• **Information supplied**
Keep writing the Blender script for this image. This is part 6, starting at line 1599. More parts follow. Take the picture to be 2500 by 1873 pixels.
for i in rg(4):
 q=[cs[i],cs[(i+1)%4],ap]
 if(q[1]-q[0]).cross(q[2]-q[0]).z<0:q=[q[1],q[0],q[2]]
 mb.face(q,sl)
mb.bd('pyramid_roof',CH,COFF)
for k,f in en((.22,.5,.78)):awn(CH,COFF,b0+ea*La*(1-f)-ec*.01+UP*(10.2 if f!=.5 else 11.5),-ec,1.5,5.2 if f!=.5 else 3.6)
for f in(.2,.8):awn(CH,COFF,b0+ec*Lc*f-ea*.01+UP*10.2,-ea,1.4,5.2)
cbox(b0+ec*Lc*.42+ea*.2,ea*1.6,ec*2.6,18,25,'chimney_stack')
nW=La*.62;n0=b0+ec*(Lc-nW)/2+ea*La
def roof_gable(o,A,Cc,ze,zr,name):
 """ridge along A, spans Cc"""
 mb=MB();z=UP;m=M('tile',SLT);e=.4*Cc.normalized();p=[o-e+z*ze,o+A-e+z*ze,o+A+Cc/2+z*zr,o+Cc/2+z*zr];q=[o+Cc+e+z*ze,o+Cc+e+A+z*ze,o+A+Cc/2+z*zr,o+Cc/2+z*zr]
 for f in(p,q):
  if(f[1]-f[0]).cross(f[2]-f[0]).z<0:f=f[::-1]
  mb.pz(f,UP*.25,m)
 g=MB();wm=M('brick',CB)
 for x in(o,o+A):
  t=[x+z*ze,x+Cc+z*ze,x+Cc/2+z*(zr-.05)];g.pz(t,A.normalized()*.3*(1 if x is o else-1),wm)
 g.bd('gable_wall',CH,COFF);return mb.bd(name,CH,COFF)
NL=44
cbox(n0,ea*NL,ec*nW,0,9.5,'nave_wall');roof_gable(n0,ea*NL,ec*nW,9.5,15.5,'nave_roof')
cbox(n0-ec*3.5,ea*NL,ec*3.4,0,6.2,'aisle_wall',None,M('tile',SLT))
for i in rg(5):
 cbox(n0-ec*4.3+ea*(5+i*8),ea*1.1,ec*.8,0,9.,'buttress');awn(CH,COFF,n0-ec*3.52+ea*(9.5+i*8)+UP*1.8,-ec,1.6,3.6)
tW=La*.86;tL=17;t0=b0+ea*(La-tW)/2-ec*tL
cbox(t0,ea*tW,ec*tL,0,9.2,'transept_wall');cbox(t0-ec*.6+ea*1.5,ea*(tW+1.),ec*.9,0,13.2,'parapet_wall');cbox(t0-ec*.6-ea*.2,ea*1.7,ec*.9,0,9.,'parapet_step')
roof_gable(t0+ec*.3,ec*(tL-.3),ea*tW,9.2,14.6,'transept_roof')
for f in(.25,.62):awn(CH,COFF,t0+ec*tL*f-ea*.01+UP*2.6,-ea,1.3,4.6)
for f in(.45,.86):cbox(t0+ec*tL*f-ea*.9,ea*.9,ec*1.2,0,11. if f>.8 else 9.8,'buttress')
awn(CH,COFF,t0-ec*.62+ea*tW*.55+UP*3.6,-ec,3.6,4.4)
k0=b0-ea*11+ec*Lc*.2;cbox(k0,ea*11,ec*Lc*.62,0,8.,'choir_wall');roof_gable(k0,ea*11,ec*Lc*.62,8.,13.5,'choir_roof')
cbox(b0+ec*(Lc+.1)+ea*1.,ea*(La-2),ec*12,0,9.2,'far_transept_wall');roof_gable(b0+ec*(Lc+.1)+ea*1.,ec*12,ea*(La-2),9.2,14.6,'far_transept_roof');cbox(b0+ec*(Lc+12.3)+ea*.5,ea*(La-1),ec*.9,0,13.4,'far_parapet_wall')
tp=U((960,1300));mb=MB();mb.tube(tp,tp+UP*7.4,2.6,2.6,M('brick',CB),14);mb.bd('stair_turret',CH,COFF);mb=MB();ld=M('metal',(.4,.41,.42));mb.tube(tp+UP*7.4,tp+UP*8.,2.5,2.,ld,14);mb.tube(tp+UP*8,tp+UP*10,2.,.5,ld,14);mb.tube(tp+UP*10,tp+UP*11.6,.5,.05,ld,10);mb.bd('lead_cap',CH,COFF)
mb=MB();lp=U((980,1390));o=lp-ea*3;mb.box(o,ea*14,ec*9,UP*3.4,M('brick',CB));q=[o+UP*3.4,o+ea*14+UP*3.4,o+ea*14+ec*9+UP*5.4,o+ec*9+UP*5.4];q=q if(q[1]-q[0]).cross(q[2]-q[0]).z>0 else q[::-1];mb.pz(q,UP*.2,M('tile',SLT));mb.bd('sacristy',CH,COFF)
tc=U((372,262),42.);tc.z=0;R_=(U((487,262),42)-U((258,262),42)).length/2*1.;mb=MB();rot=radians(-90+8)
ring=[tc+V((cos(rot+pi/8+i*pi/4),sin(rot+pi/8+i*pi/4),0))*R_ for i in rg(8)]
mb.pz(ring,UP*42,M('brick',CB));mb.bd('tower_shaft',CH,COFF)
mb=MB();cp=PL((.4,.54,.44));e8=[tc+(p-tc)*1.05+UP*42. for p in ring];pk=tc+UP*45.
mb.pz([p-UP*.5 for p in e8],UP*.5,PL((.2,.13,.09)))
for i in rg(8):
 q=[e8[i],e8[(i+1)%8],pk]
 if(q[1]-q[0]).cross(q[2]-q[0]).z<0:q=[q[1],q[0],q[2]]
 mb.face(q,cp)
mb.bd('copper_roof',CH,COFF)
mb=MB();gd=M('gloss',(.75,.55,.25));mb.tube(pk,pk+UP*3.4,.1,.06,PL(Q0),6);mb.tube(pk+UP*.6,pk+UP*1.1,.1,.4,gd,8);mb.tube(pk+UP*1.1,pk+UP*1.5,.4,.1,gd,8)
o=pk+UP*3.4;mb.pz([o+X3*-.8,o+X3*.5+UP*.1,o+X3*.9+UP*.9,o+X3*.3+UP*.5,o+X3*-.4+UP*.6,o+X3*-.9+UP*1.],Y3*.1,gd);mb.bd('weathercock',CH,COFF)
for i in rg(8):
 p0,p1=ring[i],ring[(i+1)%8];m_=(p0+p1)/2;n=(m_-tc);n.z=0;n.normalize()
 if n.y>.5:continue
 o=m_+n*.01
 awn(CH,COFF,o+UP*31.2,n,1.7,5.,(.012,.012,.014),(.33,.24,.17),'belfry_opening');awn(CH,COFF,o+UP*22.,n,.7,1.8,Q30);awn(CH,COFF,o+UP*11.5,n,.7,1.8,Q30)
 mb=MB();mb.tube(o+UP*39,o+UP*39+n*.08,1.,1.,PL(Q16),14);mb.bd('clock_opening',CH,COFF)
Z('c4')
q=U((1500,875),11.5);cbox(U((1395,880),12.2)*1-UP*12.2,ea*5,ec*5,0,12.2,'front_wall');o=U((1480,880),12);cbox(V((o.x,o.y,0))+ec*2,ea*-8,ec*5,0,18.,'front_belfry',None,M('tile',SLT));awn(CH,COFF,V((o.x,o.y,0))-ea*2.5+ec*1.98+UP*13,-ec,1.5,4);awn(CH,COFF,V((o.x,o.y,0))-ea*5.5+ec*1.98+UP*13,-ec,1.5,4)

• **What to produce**
Every line of the material must be returned exactly as it appears.

• **Solution for this exercise**
Keep writing the Blender script for this image. This is part 6, starting at line 1599. More parts follow. Take the picture to be 2500 by 1873 pixels.
for i in rg(4):
 q=[cs[i],cs[(i+1)%4],ap]
 if(q[1]-q[0]).cross(q[2]-q[0]).z<0:q=[q[1],q[0],q[2]]
 mb.face(q,sl)
mb.bd('pyramid_roof',CH,COFF)
for k,f in en((.22,.5,.78)):awn(CH,COFF,b0+ea*La*(1-f)-ec*.01+UP*(10.2 if f!=.5 else 11.5),-ec,1.5,5.2 if f!=.5 else 3.6)
for f in(.2,.8):awn(CH,COFF,b0+ec*Lc*f-ea*.01+UP*10.2,-ea,1.4,5.2)
cbox(b0+ec*Lc*.42+ea*.2,ea*1.6,ec*2.6,18,25,'chimney_stack')
nW=La*.62;n0=b0+ec*(Lc-nW)/2+ea*La
def roof_gable(o,A,Cc,ze,zr,name):
 """ridge along A, spans Cc"""
 mb=MB();z=UP;m=M('tile',SLT);e=.4*Cc.normalized();p=[o-e+z*ze,o+A-e+z*ze,o+A+Cc/2+z*zr,o+Cc/2+z*zr];q=[o+Cc+e+z*ze,o+Cc+e+A+z*ze,o+A+Cc/2+z*zr,o+Cc/2+z*zr]
 for f in(p,q):
  if(f[1]-f[0]).cross(f[2]-f[0]).z<0:f=f[::-1]
  mb.pz(f,UP*.25,m)
 g=MB();wm=M('brick',CB)
 for x in(o,o+A):
  t=[x+z*ze,x+Cc+z*ze,x+Cc/2+z*(zr-.05)];g.pz(t,A.normalized()*.3*(1 if x is o else-1),wm)
 g.bd('gable_wall',CH,COFF);return mb.bd(name,CH,COFF)
NL=44
cbox(n0,ea*NL,ec*nW,0,9.5,'nave_wall');roof_gable(n0,ea*NL,ec*nW,9.5,15.5,'nave_roof')
cbox(n0-ec*3.5,ea*NL,ec*3.4,0,6.2,'aisle_wall',None,M('tile',SLT))
for i in rg(5):
 cbox(n0-ec*4.3+ea*(5+i*8),ea*1.1,ec*.8,0,9.,'buttress');awn(CH,COFF,n0-ec*3.52+ea*(9.5+i*8)+UP*1.8,-ec,1.6,3.6)
tW=La*.86;tL=17;t0=b0+ea*(La-tW)/2-ec*tL
cbox(t0,ea*tW,ec*tL,0,9.2,'transept_wall');cbox(t0-ec*.6+ea*1.5,ea*(tW+1.),ec*.9,0,13.2,'parapet_wall');cbox(t0-ec*.6-ea*.2,ea*1.7,ec*.9,0,9.,'parapet_step')
roof_gable(t0+ec*.3,ec*(tL-.3),ea*tW,9.2,14.6,'transept_roof')
for f in(.25,.62):awn(CH,COFF,t0+ec*tL*f-ea*.01+UP*2.6,-ea,1.3,4.6)
for f in(.45,.86):cbox(t0+ec*tL*f-ea*.9,ea*.9,ec*1.2,0,11. if f>.8 else 9.8,'buttress')
awn(CH,COFF,t0-ec*.62+ea*tW*.55+UP*3.6,-ec,3.6,4.4)
k0=b0-ea*11+ec*Lc*.2;cbox(k0,ea*11,ec*Lc*.62,0,8.,'choir_wall');roof_gable(k0,ea*11,ec*Lc*.62,8.,13.5,'choir_roof')
cbox(b0+ec*(Lc+.1)+ea*1.,ea*(La-2),ec*12,0,9.2,'far_transept_wall');roof_gable(b0+ec*(Lc+.1)+ea*1.,ec*12,ea*(La-2),9.2,14.6,'far_transept_roof');cbox(b0+ec*(Lc+12.3)+ea*.5,ea*(La-1),ec*.9,0,13.4,'far_parapet_wall')
tp=U((960,1300));mb=MB();mb.tube(tp,tp+UP*7.4,2.6,2.6,M('brick',CB),14);mb.bd('stair_turret',CH,COFF);mb=MB();ld=M('metal',(.4,.41,.42));mb.tube(tp+UP*7.4,tp+UP*8.,2.5,2.,ld,14);mb.tube(tp+UP*8,tp+UP*10,2.,.5,ld,14);mb.tube(tp+UP*10,tp+UP*11.6,.5,.05,ld,10);mb.bd('lead_cap',CH,COFF)
mb=MB();lp=U((980,1390));o=lp-ea*3;mb.box(o,ea*14,ec*9,UP*3.4,M('brick',CB));q=[o+UP*3.4,o+ea*14+UP*3.4,o+ea*14+ec*9+UP*5.4,o+ec*9+UP*5.4];q=q if(q[1]-q[0]).cross(q[2]-q[0]).z>0 else q[::-1];mb.pz(q,UP*.2,M('tile',SLT));mb.bd('sacristy',CH,COFF)
tc=U((372,262),42.);tc.z=0;R_=(U((487,262),42)-U((258,262),42)).length/2*1.;mb=MB();rot=radians(-90+8)
ring=[tc+V((cos(rot+pi/8+i*pi/4),sin(rot+pi/8+i*pi/4),0))*R_ for i in rg(8)]
mb.pz(ring,UP*42,M('brick',CB));mb.bd('tower_shaft',CH,COFF)
mb=MB();cp=PL((.4,.54,.44));e8=[tc+(p-tc)*1.05+UP*42. for p in ring];pk=tc+UP*45.
mb.pz([p-UP*.5 for p in e8],UP*.5,PL((.2,.13,.09)))
for i in rg(8):
 q=[e8[i],e8[(i+1)%8],pk]
 if(q[1]-q[0]).cross(q[2]-q[0]).z<0:q=[q[1],q[0],q[2]]
 mb.face(q,cp)
mb.bd('copper_roof',CH,COFF)
mb=MB();gd=M('gloss',(.75,.55,.25));mb.tube(pk,pk+UP*3.4,.1,.06,PL(Q0),6);mb.tube(pk+UP*.6,pk+UP*1.1,.1,.4,gd,8);mb.tube(pk+UP*1.1,pk+UP*1.5,.4,.1,gd,8)
o=pk+UP*3.4;mb.pz([o+X3*-.8,o+X3*.5+UP*.1,o+X3*.9+UP*.9,o+X3*.3+UP*.5,o+X3*-.4+UP*.6,o+X3*-.9+UP*1.],Y3*.1,gd);mb.bd('weathercock',CH,COFF)
for i in rg(8):
 p0,p1=ring[i],ring[(i+1)%8];m_=(p0+p1)/2;n=(m_-tc);n.z=0;n.normalize()
 if n.y>.5:continue
 o=m_+n*.01
 awn(CH,COFF,o+UP*31.2,n,1.7,5.,(.012,.012,.014),(.33,.24,.17),'belfry_opening');awn(CH,COFF,o+UP*22.,n,.7,1.8,Q30);awn(CH,COFF,o+UP*11.5,n,.7,1.8,Q30)
 mb=MB();mb.tube(o+UP*39,o+UP*39+n*.08,1.,1.,PL(Q16),14);mb.bd('clock_opening',CH,COFF)
Z('c4')
q=U((1500,875),11.5);cbox(U((1395,880),12.2)*1-UP*12.2,ea*5,ec*5,0,12.2,'front_wall');o=U((1480,880),12);cbox(V((o.x,o.y,0))+ec*2,ea*-8,ec*5,0,18.,'front_belfry',None,M('tile',SLT));awn(CH,COFF,V((o.x,o.y,0))-ea*2.5+ec*1.98+UP*13,-ec,1.5,4);awn(CH,COFF,V((o.x,o.y,0))-ea*5.5+ec*1.98+UP*13,-ec,1.5,4)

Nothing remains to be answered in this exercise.